**Required work:**
Return only the lines from the start of the records through the line that contains "COL = scene.collection", inclusive; leave out all pictures.

+++

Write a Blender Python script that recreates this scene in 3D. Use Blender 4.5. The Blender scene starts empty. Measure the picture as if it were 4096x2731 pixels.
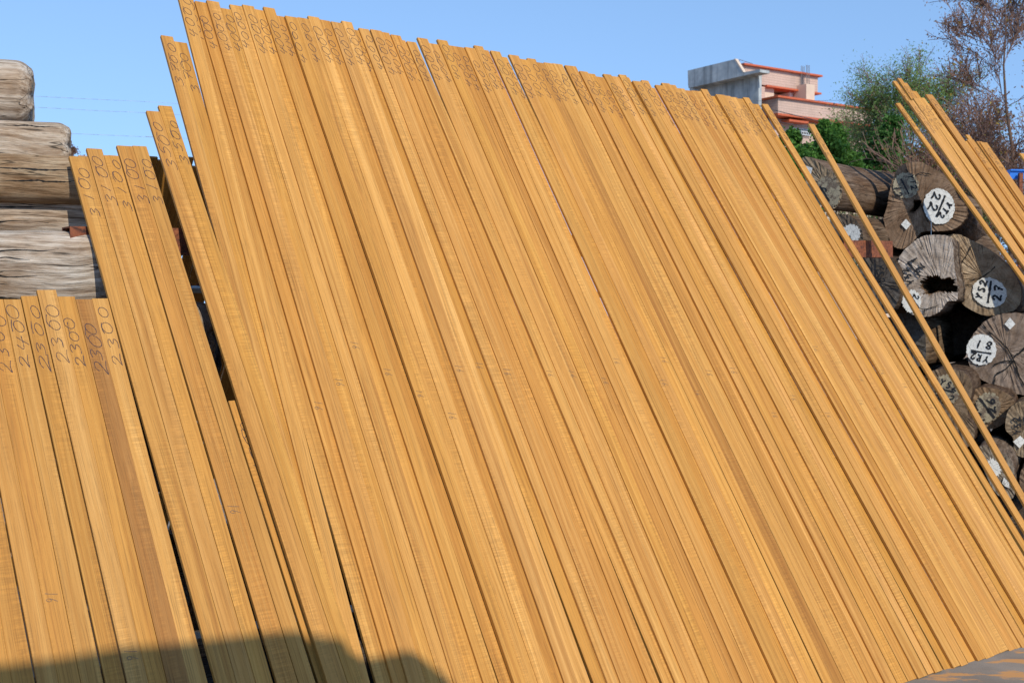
import bpy, bmesh, math, random
import numpy as np
from mathutils import Vector, Matrix

random.seed(7); np.random.seed(7)
rnd = random.uniform
scene = bpy.context.scene
COL = scene.collection

# ------------------------------------------------------------------ camera frame
# survey of the site: pixels of the 4096 x 2731 photograph turned into points in metres
F = 4902.2; PITCH = -0.02209; CX, CY = 2048.0, 1365.5
AZ, LEAN = 0.652837, 0.584805
CAMH = 1.83                                   # eye height above the yard
U = np.array([math.cos(AZ), math.sin(AZ), 0.0])                 # along the board wall
HB = np.array([-math.sin(AZ), math.cos(AZ), 0.0])               # horizontally away behind it
V = math.cos(LEAN) * np.array([0, 0, 1.0]) + math.sin(LEAN) * HB  # up along a leaning board
N = np.cross(U, V)                                              # out of the wall, towards the viewer
O = np.array([0.79633, 5.17011, CAMH - 1.82985])
CAM = np.array([0, 0, CAMH])

def ray(x, y):
    dx = (x - CX) / F; dy = -(y - CY) / F
    c, s = math.cos(PITCH), math.sin(PITCH)
    return np.array([dx, c - s * dy, s + c * dy])

def on_plane(x, y, p0, nrm):
    r = ray(x, y); return CAM + r * (((p0 - CAM) @ nrm) / (r @ nrm))

def wall(x, y, n=0.0):
    """u, v of the point of the leaning wall seen at x, y (n metres in front of it)"""
    q = on_plane(x, y, O + N * n, N) - O - N * n
    return q @ U, q @ V

def wpt(u, v, n=0.0): return O + U * u + V * v + N * n
def at_depth(x, y, d): return CAM + ray(x, y) * d

# ------------------------------------------------------------------ object helpers
def link(name, me, mat=None, parent=None):
    o = bpy.data.objects.new(name, me); COL.objects.link(o)
    if mat is not None and me is not None and len(me.materials) == 0: me.materials.append(mat)
    if parent is not None: o.parent = parent
    return o

def tag(o, label=None, cat=None, group=None, kind=None):
    if label: o['label'] = label
    if cat: o['category'] = cat
    if group: o['group'] = group
    if kind: o['kind'] = kind
    return o

def mesh(name, verts, faces, smooth=False):
    me = bpy.data.meshes.new(name)
    me.from_pydata([tuple(map(float, v)) for v in verts], [], [tuple(f) for f in faces]); me.update()
    if smooth:
        for p in me.polygons: p.use_smooth = True
    return me

class MB:
    """collects boxes, bars and tubes into one mesh"""
    def __init__(s): s.v = []; s.f = []
    def add(s, vs, fs):
        b = len(s.v); s.v += [tuple(map(float, p)) for p in vs]; s.f += [tuple(i + b for i in f) for f in fs]
    def box(s, o, a, b, c):
        o, a, b, c = map(np.asarray, (o, a, b, c))
        p = [o, o + a, o + a + b, o + b, o + c, o + a + c, o + a + b + c, o + b + c]
        f = [(3, 2, 1, 0), (4, 5, 6, 7), (0, 1, 5, 4), (1, 2, 6, 5), (2, 3, 7, 6), (3, 0, 4, 7)]
        if np.cross(a, b) @ c < 0: f = [t[::-1] for t in f]
        s.add(p, f)
    def tube(s, p0, p1, r0, r1, k=6):
        p0, p1 = np.asarray(p0, float), np.asarray(p1, float); d = p1 - p0; L = np.linalg.norm(d)
        if L < 1e-6: return
        d /= L; a = np.cross(d, [0, 0, 1.0] if abs(d[2]) < .9 else [1.0, 0, 0]); a /= np.linalg.norm(a); b = np.cross(d, a)
        vs = []
        for p, r in ((p0, r0), (p1, r1)):
            for i in range(k):
                t = 2 * math.pi * i / k; vs.append(p + (a * math.cos(t) + b * math.sin(t)) * r)
        fs = [(i, (i + 1) % k, k + (i + 1) % k, k + i) for i in range(k)] + [tuple(range(k))[::-1], tuple(range(k, 2 * k))]
        s.add(vs, fs)
    def build(s, name, mat, parent=None, smooth=False):
        return link(name, mesh(name, s.v, s.f, smooth), mat, parent)

def empty(name, loc=(0, 0, 0)):
    o = bpy.data.objects.new(name, None); COL.objects.link(o); o.location = tuple(map(float, loc)); o.empty_display_size = .1
    return o

def ribbon(polys, width, nrm, jitter=0.0, dash=0.0):
    """flat pen strokes along 3-D polylines, facing nrm"""
    vs, fs = [], []
    nrm = np.asarray(nrm, float)
    for pl in polys:
        pl = np.asarray(pl, float); prev = None
        for i in range(len(pl)):
            t = pl[min(i + 1, len(pl) - 1)] - pl[max(i - 1, 0)]
            sd = np.cross(nrm, t); l = np.linalg.norm(sd)
            if l < 1e-9: continue
            w = width * .5 * (1 + rnd(-jitter, jitter)); sd = sd / l * w
            b = len(vs); vs += [pl[i] - sd, pl[i] + sd]
            if prev is not None and not (dash and random.random() < dash): fs.append((prev, b, b + 1, prev + 1))
            prev = b
    return vs, fs

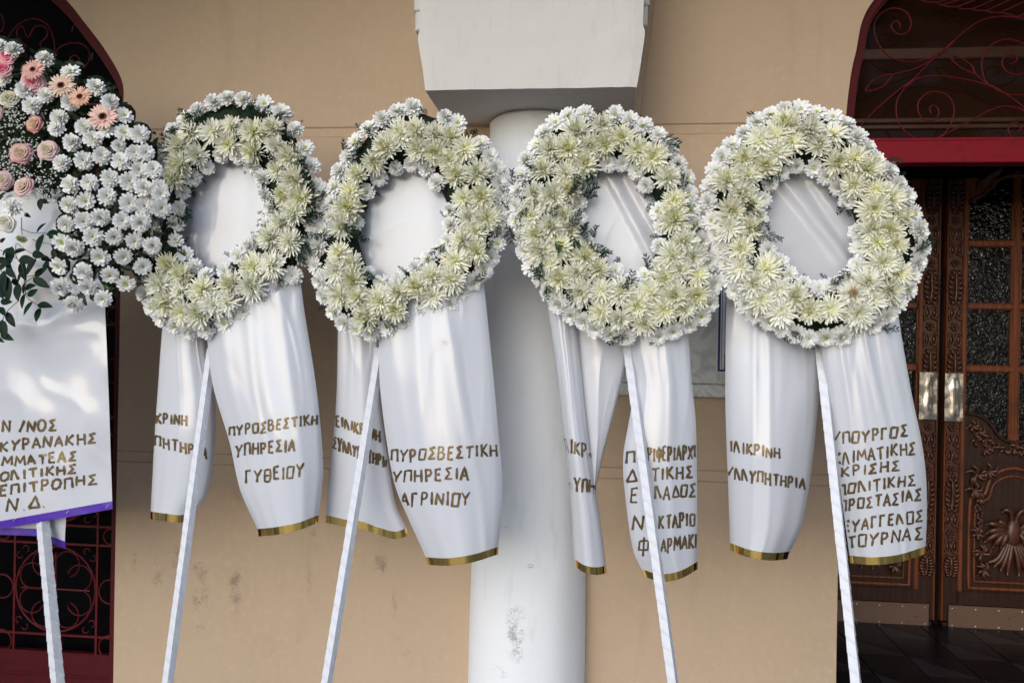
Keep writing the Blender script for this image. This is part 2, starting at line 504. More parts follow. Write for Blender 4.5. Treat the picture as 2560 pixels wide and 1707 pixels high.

+++

**Solution for this exercise:**
Write a Blender Python script that recreates this scene in 3D. Use Blender 4.5. The Blender scene starts empty. Measure the picture as if it were 4096x2731 pixels.
import bpy, bmesh, math, random
import numpy as np
from mathutils import Vector, Matrix

random.seed(7); np.random.seed(7)
rnd = random.uniform
scene = bpy.context.scene
COL = scene.collection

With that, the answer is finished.